Stone Mirrors, breaking sculpture barriers (fiction), by Jeannine Atkins

book cover of Stone Mirrors by Jeannine Atkins published by Atheneum Books for Young Readers  | recommended on BooksYALove.comAccused unjustly, white against black.
Hurt unfairly, strong against weak.
Dream pursued intensely, self against society.

How did an impoverished young woman, orphaned by her Ojibwe (Chippewa) mother and freedman black father, overcome being on trial for white classmates’ poisoning during the Civil War to become a prominent sculptor living in Italy?

Check out the Google Doodle honoring her on Feb. 1, to meet Edmonia Lewis, whose determination to create art drove her to become the first noted woman sculptor of African-American and Native American descent.
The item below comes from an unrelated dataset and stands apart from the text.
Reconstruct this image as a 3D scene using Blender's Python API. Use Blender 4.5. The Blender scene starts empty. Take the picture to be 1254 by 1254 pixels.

Read an excerpt for this January 2017 novel in verse here courtesy of the publisher, then head to your local library or independent bookstore.

How far would you travel to accomplish your dream?
**kmm

Book info: Stone Mirrors: The Sculpture and Silence of Edmonia Lewis / Jeannine Atkins. Atheneum Books for Young Readers, 2017. [author site]  [publisher site] Review copy and cover image courtesy of the publisher.

My book talk: Sketching is like breathing for Edmonia, but her art classes at Oberlin Academy can’t prepare the scholarship girl for false accusations of theft and poisoning which may steal her opportunity to be an artist.

Living in the North during the Civil War doesn’t make the skin given by her freedman father any less dark. Dressing in crinolines like her white classmates doesn’t lessen her longing for the forests and woodsmoke of her mother’s Ojibwe village. Being poor and different does make her the ideal scapegoat for her white classmates’ indiscreet drinking – “poisoned by Edmonia!”

Days in the courtroom, scholarship revoked, the young woman must leave town, earn a living, seek the smallest possibility that she may ever sculpt again – and she leaps at opportunity when it finds her!

This novel in verse illumines the sparse facts of Edmonia’s life with possible details as we watch her grow into a noted sculptor living in Italy in the late 1800s when neither women nor persons of color were celebrated for their artistic talents.